Give back all the data exactly, line by line.

::::

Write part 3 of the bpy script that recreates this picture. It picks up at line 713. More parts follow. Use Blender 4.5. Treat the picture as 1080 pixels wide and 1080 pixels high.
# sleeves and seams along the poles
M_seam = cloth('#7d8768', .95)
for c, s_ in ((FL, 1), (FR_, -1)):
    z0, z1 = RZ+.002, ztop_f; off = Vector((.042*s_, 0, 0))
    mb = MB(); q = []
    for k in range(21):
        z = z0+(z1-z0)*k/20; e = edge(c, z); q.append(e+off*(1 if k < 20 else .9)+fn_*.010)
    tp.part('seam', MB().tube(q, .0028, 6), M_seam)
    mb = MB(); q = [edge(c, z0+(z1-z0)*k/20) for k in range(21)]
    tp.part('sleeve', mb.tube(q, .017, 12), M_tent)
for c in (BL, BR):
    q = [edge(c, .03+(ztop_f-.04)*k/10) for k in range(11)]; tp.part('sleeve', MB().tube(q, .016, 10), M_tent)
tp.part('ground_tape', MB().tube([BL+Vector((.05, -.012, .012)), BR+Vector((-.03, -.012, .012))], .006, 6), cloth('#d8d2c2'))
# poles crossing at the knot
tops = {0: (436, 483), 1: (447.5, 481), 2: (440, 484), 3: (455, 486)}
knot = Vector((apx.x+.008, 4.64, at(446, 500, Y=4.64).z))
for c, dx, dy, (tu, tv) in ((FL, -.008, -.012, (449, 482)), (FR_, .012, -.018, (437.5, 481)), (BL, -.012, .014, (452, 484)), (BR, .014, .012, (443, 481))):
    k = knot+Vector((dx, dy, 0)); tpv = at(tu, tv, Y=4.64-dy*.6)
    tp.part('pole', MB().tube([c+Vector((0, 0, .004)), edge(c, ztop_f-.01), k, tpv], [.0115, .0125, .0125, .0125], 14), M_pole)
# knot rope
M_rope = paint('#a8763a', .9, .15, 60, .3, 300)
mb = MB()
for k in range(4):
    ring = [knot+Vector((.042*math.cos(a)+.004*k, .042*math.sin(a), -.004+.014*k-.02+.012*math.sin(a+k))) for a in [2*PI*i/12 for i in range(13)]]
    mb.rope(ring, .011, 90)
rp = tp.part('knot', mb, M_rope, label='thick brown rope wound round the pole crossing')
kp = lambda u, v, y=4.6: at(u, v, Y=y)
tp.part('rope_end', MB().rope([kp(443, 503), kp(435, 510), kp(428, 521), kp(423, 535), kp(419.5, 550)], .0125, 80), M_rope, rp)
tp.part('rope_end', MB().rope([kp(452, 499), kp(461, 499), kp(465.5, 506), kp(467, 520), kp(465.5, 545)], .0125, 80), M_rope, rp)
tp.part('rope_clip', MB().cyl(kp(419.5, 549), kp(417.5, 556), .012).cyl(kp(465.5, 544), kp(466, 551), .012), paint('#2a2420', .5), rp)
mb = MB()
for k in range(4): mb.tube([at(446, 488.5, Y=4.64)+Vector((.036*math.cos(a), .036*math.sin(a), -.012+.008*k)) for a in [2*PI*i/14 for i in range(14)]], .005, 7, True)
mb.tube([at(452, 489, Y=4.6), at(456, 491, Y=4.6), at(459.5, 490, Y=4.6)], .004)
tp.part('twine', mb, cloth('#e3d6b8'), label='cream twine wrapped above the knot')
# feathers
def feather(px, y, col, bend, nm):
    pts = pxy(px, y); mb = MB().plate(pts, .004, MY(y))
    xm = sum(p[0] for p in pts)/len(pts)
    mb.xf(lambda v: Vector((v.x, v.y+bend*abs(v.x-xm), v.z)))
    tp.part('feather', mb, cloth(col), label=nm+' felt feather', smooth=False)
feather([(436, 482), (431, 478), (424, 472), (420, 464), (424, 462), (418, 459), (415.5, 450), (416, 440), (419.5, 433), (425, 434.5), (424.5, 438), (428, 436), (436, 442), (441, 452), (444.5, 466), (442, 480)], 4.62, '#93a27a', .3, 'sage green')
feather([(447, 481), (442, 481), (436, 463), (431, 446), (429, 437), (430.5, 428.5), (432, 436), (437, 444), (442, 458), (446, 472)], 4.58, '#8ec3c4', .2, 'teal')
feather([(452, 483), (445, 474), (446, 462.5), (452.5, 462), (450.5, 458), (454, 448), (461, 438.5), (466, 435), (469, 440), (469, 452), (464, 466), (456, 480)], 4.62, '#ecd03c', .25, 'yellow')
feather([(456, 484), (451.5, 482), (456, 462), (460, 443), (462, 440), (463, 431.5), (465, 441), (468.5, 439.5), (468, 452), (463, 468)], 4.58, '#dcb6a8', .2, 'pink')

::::

OUTPUT OF THE EXERCISE -
Write part 3 of the bpy script that recreates this picture. It picks up at line 713. More parts follow. Use Blender 4.5. Treat the picture as 1080 pixels wide and 1080 pixels high.
# sleeves and seams along the poles
M_seam = cloth('#7d8768', .95)
for c, s_ in ((FL, 1), (FR_, -1)):
    z0, z1 = RZ+.002, ztop_f; off = Vector((.042*s_, 0, 0))
    mb = MB(); q = []
    for k in range(21):
        z = z0+(z1-z0)*k/20; e = edge(c, z); q.append(e+off*(1 if k < 20 else .9)+fn_*.010)
    tp.part('seam', MB().tube(q, .0028, 6), M_seam)
    mb = MB(); q = [edge(c, z0+(z1-z0)*k/20) for k in range(21)]
    tp.part('sleeve', mb.tube(q, .017, 12), M_tent)
for c in (BL, BR):
    q = [edge(c, .03+(ztop_f-.04)*k/10) for k in range(11)]; tp.part('sleeve', MB().tube(q, .016, 10), M_tent)
tp.part('ground_tape', MB().tube([BL+Vector((.05, -.012, .012)), BR+Vector((-.03, -.012, .012))], .006, 6), cloth('#d8d2c2'))
# poles crossing at the knot
tops = {0: (436, 483), 1: (447.5, 481), 2: (440, 484), 3: (455, 486)}
knot = Vector((apx.x+.008, 4.64, at(446, 500, Y=4.64).z))
for c, dx, dy, (tu, tv) in ((FL, -.008, -.012, (449, 482)), (FR_, .012, -.018, (437.5, 481)), (BL, -.012, .014, (452, 484)), (BR, .014, .012, (443, 481))):
    k = knot+Vector((dx, dy, 0)); tpv = at(tu, tv, Y=4.64-dy*.6)
    tp.part('pole', MB().tube([c+Vector((0, 0, .004)), edge(c, ztop_f-.01), k, tpv], [.0115, .0125, .0125, .0125], 14), M_pole)
# knot rope
M_rope = paint('#a8763a', .9, .15, 60, .3, 300)
mb = MB()
for k in range(4):
    ring = [knot+Vector((.042*math.cos(a)+.004*k, .042*math.sin(a), -.004+.014*k-.02+.012*math.sin(a+k))) for a in [2*PI*i/12 for i in range(13)]]
    mb.rope(ring, .011, 90)
rp = tp.part('knot', mb, M_rope, label='thick brown rope wound round the pole crossing')
kp = lambda u, v, y=4.6: at(u, v, Y=y)
tp.part('rope_end', MB().rope([kp(443, 503), kp(435, 510), kp(428, 521), kp(423, 535), kp(419.5, 550)], .0125, 80), M_rope, rp)
tp.part('rope_end', MB().rope([kp(452, 499), kp(461, 499), kp(465.5, 506), kp(467, 520), kp(465.5, 545)], .0125, 80), M_rope, rp)
tp.part('rope_clip', MB().cyl(kp(419.5, 549), kp(417.5, 556), .012).cyl(kp(465.5, 544), kp(466, 551), .012), paint('#2a2420', .5), rp)
mb = MB()
for k in range(4): mb.tube([at(446, 488.5, Y=4.64)+Vector((.036*math.cos(a), .036*math.sin(a), -.012+.008*k)) for a in [2*PI*i/14 for i in range(14)]], .005, 7, True)
mb.tube([at(452, 489, Y=4.6), at(456, 491, Y=4.6), at(459.5, 490, Y=4.6)], .004)
tp.part('twine', mb, cloth('#e3d6b8'), label='cream twine wrapped above the knot')
# feathers
def feather(px, y, col, bend, nm):
    pts = pxy(px, y); mb = MB().plate(pts, .004, MY(y))
    xm = sum(p[0] for p in pts)/len(pts)
    mb.xf(lambda v: Vector((v.x, v.y+bend*abs(v.x-xm), v.z)))
    tp.part('feather', mb, cloth(col), label=nm+' felt feather', smooth=False)
feather([(436, 482), (431, 478), (424, 472), (420, 464), (424, 462), (418, 459), (415.5, 450), (416, 440), (419.5, 433), (425, 434.5), (424.5, 438), (428, 436), (436, 442), (441, 452), (444.5, 466), (442, 480)], 4.62, '#93a27a', .3, 'sage green')
feather([(447, 481), (442, 481), (436, 463), (431, 446), (429, 437), (430.5, 428.5), (432, 436), (437, 444), (442, 458), (446, 472)], 4.58, '#8ec3c4', .2, 'teal')
feather([(452, 483), (445, 474), (446, 462.5), (452.5, 462), (450.5, 458), (454, 448), (461, 438.5), (466, 435), (469, 440), (469, 452), (464, 466), (456, 480)], 4.62, '#ecd03c', .25, 'yellow')
feather([(456, 484), (451.5, 482), (456, 462), (460, 443), (462, 440), (463, 431.5), (465, 441), (468.5, 439.5), (468, 452), (463, 468)], 4.58, '#dcb6a8', .2, 'pink')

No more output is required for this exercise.